Scene modeling code data
***

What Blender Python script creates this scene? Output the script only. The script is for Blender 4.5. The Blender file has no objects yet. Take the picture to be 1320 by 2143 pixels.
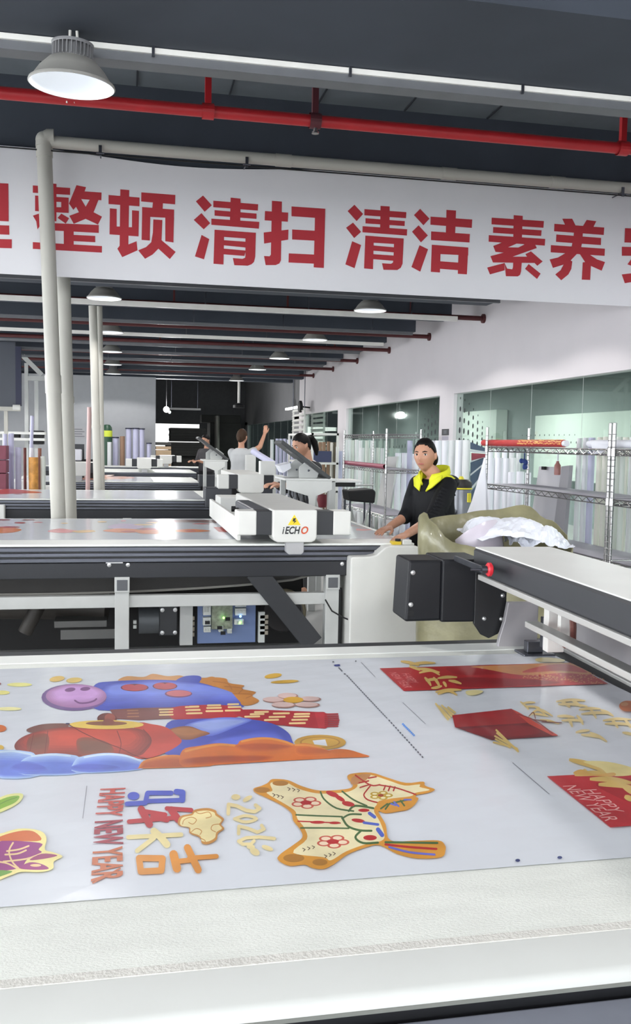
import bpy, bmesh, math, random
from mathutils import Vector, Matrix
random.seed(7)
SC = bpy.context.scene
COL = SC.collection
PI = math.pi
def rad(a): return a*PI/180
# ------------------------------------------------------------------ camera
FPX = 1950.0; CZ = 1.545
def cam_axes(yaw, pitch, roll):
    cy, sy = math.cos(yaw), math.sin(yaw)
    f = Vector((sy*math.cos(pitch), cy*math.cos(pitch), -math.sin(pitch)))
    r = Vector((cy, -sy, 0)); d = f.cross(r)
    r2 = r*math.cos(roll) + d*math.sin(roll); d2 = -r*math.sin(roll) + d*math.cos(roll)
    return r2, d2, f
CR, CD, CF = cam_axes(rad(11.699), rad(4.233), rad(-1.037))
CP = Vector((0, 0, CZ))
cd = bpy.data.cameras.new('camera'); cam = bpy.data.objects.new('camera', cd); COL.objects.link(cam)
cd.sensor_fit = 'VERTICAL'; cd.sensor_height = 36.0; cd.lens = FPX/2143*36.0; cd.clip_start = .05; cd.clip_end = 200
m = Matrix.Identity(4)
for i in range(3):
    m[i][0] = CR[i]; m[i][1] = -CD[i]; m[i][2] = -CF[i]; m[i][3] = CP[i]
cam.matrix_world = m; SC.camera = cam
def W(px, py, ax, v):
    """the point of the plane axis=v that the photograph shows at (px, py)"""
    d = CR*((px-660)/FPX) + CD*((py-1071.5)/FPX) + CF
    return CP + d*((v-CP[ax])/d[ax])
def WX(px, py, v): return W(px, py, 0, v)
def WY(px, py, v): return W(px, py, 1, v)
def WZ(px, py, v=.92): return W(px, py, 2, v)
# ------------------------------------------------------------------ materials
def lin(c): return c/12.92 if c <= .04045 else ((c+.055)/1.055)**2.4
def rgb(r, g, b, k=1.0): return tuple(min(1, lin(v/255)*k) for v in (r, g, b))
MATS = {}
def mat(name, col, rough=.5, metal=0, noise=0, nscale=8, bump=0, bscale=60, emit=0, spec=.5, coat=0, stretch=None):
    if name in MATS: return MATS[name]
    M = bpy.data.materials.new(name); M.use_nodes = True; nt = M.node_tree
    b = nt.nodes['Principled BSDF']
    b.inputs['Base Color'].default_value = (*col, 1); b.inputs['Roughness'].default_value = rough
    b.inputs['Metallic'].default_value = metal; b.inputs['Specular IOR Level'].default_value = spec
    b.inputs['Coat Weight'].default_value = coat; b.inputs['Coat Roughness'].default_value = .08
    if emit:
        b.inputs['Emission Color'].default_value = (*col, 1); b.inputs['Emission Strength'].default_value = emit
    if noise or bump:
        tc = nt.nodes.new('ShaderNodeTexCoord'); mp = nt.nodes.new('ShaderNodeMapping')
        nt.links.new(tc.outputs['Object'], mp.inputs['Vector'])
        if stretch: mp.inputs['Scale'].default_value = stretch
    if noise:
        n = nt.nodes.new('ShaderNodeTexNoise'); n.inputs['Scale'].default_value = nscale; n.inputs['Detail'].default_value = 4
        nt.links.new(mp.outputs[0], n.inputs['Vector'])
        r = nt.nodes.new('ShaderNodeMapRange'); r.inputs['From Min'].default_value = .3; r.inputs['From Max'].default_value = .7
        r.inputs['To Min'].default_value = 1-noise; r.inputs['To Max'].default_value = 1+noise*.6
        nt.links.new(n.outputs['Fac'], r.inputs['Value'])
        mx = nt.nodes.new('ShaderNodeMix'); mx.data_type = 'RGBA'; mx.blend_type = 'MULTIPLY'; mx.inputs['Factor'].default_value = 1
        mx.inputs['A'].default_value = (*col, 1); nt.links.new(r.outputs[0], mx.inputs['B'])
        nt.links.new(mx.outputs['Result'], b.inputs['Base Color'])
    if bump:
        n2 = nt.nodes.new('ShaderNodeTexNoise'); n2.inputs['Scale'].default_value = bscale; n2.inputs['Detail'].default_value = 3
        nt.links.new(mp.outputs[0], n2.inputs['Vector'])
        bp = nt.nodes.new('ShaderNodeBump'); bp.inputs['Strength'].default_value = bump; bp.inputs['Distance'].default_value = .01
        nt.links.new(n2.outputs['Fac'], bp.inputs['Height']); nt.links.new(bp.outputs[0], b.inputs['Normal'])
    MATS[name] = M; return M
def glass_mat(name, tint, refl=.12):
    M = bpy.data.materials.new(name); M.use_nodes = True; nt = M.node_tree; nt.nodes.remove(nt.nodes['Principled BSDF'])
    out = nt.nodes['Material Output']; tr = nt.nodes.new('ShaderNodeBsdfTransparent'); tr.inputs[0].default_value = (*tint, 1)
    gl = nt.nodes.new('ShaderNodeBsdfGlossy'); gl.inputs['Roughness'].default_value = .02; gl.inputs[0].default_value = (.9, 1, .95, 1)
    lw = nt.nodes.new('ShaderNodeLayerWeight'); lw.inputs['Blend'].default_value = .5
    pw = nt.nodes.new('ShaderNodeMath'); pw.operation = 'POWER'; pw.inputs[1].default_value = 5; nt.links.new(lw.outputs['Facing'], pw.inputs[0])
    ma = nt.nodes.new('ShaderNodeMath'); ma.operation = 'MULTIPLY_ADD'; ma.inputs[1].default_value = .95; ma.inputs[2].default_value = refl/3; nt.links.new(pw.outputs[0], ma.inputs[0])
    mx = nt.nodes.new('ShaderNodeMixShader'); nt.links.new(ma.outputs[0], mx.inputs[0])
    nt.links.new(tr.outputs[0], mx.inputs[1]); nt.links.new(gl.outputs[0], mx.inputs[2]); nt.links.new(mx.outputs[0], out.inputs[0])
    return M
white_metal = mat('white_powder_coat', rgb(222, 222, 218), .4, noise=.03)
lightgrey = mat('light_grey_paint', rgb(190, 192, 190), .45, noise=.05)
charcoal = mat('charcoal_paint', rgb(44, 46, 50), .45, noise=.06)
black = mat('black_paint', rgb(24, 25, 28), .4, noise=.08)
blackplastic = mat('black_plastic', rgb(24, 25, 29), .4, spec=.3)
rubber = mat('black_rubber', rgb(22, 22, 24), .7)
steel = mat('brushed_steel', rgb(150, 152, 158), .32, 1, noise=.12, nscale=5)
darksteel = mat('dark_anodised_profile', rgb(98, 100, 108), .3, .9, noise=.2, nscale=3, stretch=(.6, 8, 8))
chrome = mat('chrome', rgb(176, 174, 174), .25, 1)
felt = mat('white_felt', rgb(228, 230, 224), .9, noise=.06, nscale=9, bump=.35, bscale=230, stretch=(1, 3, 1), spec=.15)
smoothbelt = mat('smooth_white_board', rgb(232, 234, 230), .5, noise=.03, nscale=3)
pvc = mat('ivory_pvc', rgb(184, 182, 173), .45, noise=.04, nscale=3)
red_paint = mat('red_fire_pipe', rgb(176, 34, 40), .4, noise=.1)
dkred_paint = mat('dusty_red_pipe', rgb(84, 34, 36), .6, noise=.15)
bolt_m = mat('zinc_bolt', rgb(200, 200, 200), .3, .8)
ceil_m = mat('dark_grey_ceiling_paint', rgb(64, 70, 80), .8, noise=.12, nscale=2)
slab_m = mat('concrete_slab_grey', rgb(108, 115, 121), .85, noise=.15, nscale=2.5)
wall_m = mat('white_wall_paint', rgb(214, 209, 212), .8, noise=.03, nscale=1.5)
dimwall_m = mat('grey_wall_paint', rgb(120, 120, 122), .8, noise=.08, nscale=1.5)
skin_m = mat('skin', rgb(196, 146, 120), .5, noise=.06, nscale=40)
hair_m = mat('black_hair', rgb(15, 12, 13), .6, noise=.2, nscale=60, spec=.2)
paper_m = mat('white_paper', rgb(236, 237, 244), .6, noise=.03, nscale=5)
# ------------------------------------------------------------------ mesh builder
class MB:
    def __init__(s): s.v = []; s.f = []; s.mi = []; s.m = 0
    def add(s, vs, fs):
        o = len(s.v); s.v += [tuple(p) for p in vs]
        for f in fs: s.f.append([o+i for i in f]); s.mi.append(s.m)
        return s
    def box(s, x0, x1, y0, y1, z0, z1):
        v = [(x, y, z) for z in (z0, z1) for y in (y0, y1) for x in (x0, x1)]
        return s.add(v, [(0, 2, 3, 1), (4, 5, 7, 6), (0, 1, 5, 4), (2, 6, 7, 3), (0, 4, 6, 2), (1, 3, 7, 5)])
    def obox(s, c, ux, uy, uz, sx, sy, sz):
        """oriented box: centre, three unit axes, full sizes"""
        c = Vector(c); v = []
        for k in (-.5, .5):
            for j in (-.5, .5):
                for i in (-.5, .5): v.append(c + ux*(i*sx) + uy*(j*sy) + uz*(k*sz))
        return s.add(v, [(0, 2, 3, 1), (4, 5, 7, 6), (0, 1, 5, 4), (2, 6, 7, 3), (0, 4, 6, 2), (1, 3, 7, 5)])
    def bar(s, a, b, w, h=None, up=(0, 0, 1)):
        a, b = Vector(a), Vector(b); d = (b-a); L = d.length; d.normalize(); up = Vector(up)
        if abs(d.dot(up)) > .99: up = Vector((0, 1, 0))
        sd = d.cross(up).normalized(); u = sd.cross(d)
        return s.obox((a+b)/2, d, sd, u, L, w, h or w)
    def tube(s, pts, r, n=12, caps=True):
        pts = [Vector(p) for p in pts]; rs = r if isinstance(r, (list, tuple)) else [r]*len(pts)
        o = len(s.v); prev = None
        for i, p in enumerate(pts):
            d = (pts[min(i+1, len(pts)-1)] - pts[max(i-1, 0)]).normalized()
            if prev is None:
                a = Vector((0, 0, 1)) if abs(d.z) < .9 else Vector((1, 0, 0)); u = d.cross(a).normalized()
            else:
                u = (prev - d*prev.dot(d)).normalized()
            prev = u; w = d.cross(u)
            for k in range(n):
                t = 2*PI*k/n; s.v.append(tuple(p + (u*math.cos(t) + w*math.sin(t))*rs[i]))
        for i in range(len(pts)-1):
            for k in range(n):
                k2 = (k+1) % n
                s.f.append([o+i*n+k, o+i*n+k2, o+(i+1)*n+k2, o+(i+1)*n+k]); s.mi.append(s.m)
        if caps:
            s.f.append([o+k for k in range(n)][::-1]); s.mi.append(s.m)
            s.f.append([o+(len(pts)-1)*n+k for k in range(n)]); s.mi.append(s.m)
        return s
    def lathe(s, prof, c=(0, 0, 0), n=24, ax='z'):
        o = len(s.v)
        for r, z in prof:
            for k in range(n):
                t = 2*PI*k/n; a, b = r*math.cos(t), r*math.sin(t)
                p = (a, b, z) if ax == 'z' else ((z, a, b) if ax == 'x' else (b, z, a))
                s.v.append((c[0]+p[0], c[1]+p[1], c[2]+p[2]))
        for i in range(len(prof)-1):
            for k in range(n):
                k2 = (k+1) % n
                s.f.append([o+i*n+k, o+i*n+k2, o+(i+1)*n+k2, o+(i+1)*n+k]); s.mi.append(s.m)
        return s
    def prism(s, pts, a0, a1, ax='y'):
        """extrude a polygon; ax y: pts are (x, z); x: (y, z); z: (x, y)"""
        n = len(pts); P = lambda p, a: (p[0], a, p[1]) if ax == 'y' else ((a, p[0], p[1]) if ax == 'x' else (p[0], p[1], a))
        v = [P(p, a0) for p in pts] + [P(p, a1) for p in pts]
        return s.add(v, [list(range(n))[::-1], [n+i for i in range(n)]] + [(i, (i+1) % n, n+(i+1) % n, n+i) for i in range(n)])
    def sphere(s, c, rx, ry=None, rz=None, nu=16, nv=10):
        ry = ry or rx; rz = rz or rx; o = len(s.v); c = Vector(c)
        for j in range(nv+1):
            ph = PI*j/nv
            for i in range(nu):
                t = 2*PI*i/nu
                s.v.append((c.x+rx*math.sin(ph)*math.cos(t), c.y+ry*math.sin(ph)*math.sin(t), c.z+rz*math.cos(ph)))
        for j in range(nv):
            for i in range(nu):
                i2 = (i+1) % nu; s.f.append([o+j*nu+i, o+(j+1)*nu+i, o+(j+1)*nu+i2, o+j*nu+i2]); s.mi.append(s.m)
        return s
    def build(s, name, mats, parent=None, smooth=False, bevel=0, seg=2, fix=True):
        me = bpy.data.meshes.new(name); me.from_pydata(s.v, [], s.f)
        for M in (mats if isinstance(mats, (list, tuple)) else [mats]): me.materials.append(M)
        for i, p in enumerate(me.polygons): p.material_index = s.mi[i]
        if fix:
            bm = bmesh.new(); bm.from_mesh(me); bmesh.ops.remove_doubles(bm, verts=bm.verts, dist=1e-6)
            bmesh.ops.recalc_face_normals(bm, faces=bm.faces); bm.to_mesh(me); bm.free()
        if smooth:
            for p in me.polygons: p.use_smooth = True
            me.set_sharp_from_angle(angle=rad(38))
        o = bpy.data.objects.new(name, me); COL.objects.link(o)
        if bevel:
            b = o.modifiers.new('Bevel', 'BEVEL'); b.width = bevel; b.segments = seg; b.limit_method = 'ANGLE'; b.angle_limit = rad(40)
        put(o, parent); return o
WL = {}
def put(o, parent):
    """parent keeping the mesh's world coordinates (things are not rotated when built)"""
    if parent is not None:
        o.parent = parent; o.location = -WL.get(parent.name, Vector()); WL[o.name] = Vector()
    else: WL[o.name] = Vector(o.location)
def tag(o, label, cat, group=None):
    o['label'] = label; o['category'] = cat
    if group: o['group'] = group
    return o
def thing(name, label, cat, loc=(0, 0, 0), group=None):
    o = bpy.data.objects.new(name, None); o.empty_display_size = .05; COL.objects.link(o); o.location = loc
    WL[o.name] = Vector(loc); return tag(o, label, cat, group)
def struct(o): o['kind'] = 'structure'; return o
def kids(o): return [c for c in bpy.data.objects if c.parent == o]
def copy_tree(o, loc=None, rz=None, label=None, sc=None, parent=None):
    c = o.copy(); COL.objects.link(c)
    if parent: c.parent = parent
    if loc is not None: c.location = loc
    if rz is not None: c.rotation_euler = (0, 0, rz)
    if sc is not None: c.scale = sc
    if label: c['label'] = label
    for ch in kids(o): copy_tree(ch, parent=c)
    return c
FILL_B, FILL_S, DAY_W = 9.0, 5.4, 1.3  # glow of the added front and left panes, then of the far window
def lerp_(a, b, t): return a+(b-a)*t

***

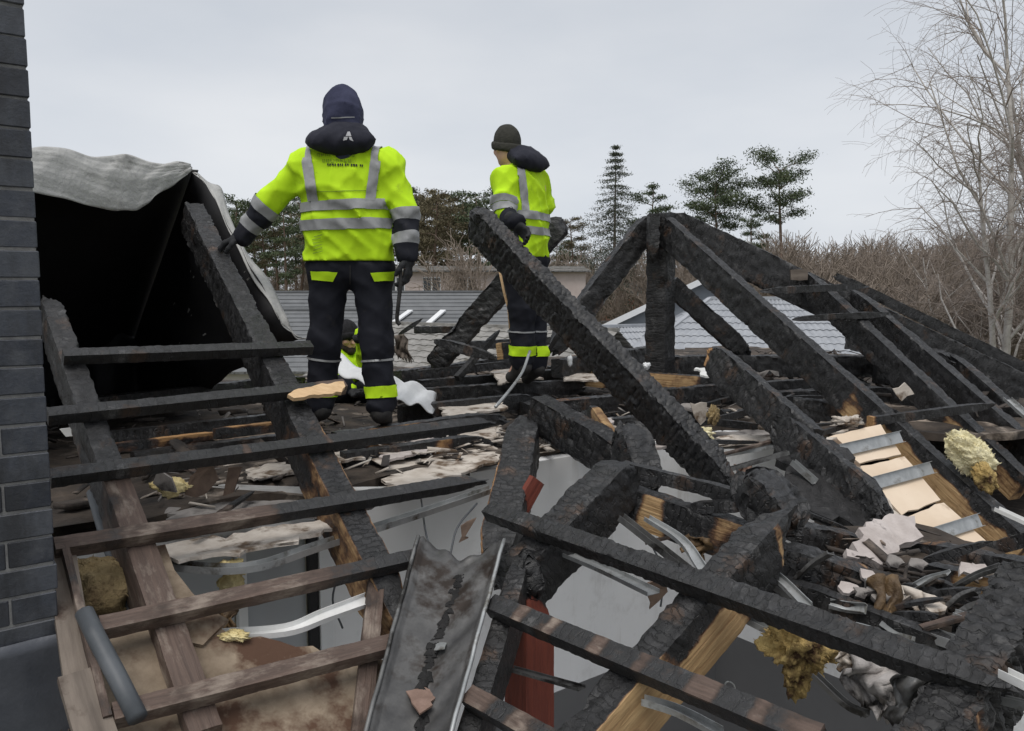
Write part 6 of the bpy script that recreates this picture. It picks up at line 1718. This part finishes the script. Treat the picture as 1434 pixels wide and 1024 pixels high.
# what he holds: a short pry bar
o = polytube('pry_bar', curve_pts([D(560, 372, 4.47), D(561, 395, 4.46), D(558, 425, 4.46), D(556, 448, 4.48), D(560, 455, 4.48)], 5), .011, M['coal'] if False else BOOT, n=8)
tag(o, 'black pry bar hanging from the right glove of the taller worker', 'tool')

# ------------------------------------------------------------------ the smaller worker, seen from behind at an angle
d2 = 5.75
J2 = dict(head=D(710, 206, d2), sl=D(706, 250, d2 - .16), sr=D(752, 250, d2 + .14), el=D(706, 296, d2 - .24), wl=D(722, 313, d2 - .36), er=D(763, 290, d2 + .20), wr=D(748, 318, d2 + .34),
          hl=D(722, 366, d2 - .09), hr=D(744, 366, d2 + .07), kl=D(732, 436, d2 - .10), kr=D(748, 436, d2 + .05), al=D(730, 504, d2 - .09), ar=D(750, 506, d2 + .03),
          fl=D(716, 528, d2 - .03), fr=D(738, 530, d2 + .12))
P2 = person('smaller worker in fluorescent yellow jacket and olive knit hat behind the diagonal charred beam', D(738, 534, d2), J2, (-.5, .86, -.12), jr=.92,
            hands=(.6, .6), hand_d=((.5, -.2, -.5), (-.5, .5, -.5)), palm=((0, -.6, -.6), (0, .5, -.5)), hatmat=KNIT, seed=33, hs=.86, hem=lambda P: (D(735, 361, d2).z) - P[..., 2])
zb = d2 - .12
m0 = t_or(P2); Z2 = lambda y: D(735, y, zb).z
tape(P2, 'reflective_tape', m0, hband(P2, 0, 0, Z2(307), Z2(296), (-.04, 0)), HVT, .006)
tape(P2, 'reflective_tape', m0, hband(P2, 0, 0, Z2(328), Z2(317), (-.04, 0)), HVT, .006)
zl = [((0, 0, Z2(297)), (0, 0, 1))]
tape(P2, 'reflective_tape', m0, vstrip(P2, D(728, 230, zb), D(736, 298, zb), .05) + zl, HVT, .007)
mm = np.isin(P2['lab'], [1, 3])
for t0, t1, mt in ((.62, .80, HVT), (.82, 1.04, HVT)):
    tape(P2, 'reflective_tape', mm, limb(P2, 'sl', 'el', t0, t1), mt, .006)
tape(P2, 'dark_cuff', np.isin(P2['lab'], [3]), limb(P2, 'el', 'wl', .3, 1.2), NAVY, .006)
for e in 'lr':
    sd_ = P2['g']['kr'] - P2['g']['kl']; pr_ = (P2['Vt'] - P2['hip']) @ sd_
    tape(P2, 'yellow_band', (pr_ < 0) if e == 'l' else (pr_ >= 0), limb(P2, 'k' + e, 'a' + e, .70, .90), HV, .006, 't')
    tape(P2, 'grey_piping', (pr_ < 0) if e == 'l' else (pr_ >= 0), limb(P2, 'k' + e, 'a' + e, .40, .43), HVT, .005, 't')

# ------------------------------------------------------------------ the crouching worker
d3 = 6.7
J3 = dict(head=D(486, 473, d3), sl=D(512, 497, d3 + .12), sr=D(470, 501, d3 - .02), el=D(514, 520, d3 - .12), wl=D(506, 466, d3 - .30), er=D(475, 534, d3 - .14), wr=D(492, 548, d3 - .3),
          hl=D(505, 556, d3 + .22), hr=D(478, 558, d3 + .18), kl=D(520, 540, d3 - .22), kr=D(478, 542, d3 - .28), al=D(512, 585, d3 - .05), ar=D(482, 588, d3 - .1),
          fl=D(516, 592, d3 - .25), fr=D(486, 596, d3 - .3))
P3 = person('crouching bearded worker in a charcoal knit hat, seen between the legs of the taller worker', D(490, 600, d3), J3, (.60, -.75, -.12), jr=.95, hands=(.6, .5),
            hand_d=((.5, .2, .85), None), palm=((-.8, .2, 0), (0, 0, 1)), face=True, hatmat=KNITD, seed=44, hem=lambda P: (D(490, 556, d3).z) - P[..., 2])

***

In the listing above, locate the line containing "Write part 6" and the line containing "tag(o, 'black pry". Extract those two lines and every line between them, exactly as written, and only those.

=== Solution for this exercise ===
Write part 6 of the bpy script that recreates this picture. It picks up at line 1718. This part finishes the script. Treat the picture as 1434 pixels wide and 1024 pixels high.
# what he holds: a short pry bar
o = polytube('pry_bar', curve_pts([D(560, 372, 4.47), D(561, 395, 4.46), D(558, 425, 4.46), D(556, 448, 4.48), D(560, 455, 4.48)], 5), .011, M['coal'] if False else BOOT, n=8)
tag(o, 'black pry bar hanging from the right glove of the taller worker', 'tool')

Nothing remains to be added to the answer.